Let $f:\mathbb R^2\rightarrow \mathbb R$ has first partial derivatives and $\frac{\partial f}{\partial x}=\frac{\partial f}{\partial y}=0, \text{for all } (x,y)\in\mathbb R^2$. Show that $f$ is constant. (Hint: Show that the restriction of $f$ to a line parallel to one of the coordinate axes is constant).
My attempt: Following the hint, consider the restriction of $f$ to a line $y=c$, then $\frac{\partial f}{\partial x} (x,c) = f_x(x,c)=0$. Pick 2 points a and b, then by mean value theorem there is $x_0$, such that $f_x(x,c) = \frac{f(b,c)-f(a,c)}{b-a}=0 \implies f(b,c)-f(a,c)=0 \implies f(b,c)=f(a,c)\implies f(x,c)=const.$
We can show the same way that $f(c,y)=const$.
Am I thinking in the right direction?

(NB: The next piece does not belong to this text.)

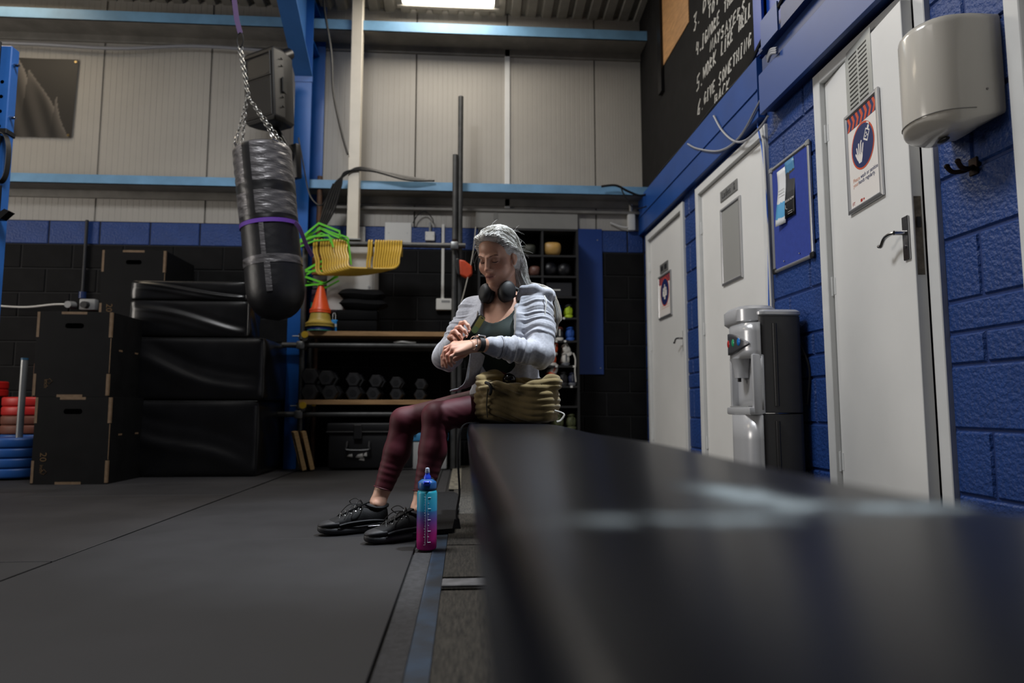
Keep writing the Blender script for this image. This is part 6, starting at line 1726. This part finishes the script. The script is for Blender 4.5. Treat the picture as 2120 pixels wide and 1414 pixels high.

If so, can I just combine $f(x,c)=const$ and $f(c,y)=const$ to get $f(x,y)=const$? Did I miss something?
Select two points $(x_1,y_1)$ and $(x_2,y_2)$. Use your argument about the partial derivatives to show that $$f(x_1,y_1) = f(x_2,y_1) \quad \text{and} \quad f(x_2,y_2) = f(x_2,y_1)$$ and in particular, $f(x_1,y_1) = f(x_2,y_2)$.